Some children do. Some adults do not. That's not a bar, that's the typically "veiled" insult of "well, kids can understand it, so what's wrong with you?" I know adults who simply cannot comprehend RPGs, doesn't mean kids who do are smarter than them. I know adults who bounce off basic math, doesn't mean kids who are doing advance math are smarter than them. Better at math, yes. Smarter, no.
Intelligence wasn't brought up before the above quote. It's not about intelligence.
Again, common sense isn't so common. Common sense dictates that any kind of life-threatening situation is by definition not restful, yet people are pretending that it's "common sense" that you can maintain restful sleep through 59 minutes and 59 seconds of combat...but adding in one extra second of life-threatening mayhem is clearly the "common sense" dividing line.
It is common sense that the game has abstractions, and that within the abstracted nature of a Long Rest, having a quick fight doesn't preclude finishing the rest if the rules say that it doesn't. Which they do. "No more than an hour" is quite obviously there to give the DM guidance on the difference between a short interruption, and constant or prolonged interruption. Only overthinking the minute wording and thinking literalistically can lead to a problem with this rule.
The point being, the rules might sometimes lead to wierd cases,
if taken as if written in legalese, rather than just eyeballing it and making a judgement call that doesn't obviously fly in the face of what you've read. The point is to use the rules as a guide, not as laws.
I often find the rules difficult to parse. I have been gaming for more than 20 years and work as a software developer. Compared to Old School Essentials, Apocalypse World, Worlds Without Number, and even Pathfinder Second Edition I find the writing style really frustrating to deal with. Particularly the choice to describe things in text that are much easier described through templating and graphic design.
Thank goodness for D&D Beyond. Without it I probably would not play 5e.
This fits my experience. People without such technical expertise have no issue whatsoever reading the 5e books, while people who are either coming from very very technical games, or who have a strong background in things like coding or legalese naturally read the rules as if they were written for them, rather than for the first group, and various aspects of the books make it hard to parse for them as a result.

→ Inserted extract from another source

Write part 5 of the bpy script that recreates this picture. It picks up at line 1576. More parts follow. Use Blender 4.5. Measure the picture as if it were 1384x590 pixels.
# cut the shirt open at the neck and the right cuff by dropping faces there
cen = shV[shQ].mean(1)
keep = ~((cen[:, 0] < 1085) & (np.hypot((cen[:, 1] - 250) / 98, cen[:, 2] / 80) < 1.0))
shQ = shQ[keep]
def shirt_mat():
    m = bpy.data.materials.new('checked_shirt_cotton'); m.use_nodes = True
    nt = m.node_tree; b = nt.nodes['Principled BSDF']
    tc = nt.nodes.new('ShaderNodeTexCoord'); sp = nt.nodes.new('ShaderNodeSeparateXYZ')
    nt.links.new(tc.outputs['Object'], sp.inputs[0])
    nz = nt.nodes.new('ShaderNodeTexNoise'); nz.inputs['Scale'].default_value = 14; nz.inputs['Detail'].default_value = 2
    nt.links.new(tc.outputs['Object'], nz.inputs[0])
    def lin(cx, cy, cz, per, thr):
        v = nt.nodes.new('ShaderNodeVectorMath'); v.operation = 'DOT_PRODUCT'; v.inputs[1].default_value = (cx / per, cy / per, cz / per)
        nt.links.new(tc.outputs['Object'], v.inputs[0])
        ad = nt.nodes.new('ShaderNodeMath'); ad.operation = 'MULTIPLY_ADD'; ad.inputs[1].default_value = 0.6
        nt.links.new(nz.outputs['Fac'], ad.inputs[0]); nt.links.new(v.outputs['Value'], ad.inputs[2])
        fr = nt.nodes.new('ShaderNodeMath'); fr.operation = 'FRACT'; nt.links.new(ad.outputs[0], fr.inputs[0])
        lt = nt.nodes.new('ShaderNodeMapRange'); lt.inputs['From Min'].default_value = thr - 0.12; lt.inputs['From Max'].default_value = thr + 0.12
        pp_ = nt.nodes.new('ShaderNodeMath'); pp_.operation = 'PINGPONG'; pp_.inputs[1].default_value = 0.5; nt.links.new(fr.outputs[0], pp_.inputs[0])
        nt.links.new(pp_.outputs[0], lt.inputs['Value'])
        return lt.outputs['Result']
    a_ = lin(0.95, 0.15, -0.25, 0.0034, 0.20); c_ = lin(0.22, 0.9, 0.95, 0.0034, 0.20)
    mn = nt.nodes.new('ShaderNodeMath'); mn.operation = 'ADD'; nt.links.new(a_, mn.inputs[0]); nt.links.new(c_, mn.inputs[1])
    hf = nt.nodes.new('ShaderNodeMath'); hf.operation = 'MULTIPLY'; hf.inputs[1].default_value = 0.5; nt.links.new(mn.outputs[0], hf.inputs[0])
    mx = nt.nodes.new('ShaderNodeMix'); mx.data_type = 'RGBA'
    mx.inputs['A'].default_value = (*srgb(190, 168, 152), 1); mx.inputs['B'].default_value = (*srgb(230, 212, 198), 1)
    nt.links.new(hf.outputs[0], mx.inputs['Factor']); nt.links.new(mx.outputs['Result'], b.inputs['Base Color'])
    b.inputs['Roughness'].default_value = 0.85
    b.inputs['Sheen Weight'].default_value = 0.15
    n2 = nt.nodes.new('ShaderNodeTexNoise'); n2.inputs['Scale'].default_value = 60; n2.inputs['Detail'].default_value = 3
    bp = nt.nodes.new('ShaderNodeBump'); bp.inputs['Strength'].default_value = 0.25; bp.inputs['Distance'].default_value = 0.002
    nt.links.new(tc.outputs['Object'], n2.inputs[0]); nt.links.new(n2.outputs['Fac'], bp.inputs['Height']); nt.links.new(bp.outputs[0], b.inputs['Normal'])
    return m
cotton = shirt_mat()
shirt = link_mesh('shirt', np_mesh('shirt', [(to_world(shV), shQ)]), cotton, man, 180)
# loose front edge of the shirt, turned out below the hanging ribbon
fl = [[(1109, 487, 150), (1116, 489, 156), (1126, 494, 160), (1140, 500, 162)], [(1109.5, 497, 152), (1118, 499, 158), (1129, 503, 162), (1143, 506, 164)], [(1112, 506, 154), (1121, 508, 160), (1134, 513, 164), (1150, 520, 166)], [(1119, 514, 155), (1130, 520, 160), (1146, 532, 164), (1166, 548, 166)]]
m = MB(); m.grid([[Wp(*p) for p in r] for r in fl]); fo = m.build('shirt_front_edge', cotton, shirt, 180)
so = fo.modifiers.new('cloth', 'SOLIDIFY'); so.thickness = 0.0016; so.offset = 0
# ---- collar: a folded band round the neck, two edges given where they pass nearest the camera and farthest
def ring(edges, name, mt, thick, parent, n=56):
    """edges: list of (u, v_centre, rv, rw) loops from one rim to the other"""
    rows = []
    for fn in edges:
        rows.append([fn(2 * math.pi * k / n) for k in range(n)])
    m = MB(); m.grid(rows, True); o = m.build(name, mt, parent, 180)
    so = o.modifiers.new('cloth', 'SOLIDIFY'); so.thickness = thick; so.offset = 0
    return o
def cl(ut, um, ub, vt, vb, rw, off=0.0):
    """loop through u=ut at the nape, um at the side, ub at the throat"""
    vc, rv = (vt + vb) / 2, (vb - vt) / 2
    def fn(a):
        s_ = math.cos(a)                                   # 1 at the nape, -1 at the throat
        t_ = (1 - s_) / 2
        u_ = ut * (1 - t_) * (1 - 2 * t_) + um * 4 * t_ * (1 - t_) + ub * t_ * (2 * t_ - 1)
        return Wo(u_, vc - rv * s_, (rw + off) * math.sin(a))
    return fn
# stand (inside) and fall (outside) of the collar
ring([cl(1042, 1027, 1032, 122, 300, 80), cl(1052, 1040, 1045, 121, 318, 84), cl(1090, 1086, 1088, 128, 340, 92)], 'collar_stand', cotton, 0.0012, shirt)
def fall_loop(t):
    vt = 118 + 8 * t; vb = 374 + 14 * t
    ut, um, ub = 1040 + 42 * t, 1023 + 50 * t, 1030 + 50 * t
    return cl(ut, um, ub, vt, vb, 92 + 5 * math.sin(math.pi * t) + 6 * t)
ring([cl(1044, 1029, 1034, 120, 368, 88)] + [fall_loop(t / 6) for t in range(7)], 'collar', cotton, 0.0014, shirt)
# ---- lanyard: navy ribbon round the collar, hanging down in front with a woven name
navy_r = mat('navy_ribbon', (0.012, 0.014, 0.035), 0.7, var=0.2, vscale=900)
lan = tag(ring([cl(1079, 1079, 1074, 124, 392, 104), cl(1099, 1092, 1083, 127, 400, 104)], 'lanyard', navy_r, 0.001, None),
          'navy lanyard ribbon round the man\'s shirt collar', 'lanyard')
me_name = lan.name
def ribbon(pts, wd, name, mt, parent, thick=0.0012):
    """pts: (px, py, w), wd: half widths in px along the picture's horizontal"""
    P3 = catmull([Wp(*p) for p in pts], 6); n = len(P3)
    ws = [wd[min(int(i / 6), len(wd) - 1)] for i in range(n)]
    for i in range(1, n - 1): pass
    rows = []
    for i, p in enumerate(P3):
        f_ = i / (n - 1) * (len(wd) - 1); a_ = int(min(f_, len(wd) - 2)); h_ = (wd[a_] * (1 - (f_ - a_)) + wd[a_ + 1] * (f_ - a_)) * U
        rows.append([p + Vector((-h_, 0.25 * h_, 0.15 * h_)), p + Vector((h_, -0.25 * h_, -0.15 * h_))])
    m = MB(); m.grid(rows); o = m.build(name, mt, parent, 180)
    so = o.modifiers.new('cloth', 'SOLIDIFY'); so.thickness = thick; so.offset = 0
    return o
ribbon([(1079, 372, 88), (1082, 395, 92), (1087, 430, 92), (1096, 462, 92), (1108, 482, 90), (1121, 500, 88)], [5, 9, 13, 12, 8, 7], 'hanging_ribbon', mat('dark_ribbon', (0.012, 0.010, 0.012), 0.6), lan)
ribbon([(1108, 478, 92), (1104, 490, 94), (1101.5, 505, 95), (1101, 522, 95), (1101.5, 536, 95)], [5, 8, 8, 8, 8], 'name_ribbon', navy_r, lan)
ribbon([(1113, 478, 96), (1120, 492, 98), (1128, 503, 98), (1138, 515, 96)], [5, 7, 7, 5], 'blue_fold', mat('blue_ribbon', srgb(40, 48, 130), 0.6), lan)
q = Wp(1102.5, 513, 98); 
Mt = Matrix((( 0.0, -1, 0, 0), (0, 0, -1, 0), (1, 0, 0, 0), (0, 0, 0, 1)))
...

Like the idea of describing things via templating and graphic design being easier to understand. It is the opposite, for a lot of people. There is no way to write a phb that will be equally easy for both you and for my friend Mike, who in spite of dyslexia very rarely gets rules wrong in 5e, but had immense trouble with 4e.
Two people in my gaming group. One somehow read that the monks extra attacks were off-hand attacks so they didn't qualify for the ability mod damage of most attacks. Kept talking about taking a feat or multiclassing into ranger to get two-weapon fighting...just to get the ability mod damage on those extra attacks. Normally a really smart person, but just bounced off that particular rule. The other was playing a cleric and for the life of him could not understand why it wasn't listed anywhere how many cantrips he could cast in a day. Again, otherwise smart person...just bounced off that rule.
Those are both cases of someone just not actually reading the rules of their character abilities. Neither has complex rules, nor is either remotely unclear in the text.
And intelligence has nothing to do with it. It's just a reality of people reading something for reference that some folks will skip over things even though they are trying to get everything.
If any of those conditions aren't met, the reader cannot unambiguously determine that "melee weapon attack" refers to a "melee attack with a weapon" rather than an "attack with a melee weapon".
Of course they can. The two phrases are used differently within the text. The only people I have ever seen get it wrong are people who are very prone to overthinking rather than just taking the text at face value.
where the writers deliberately chose to nevertheless condition full understanding on the minutae of the compound adjective rules.
They didn't, though.
If you say so. I think it shows that even a horrid thing can be popular and garner lots of sales. It's a clear indication that sales do not equal quality.
It's not at all. It rather shows that you are conflating your preferences with something greater than your preferences.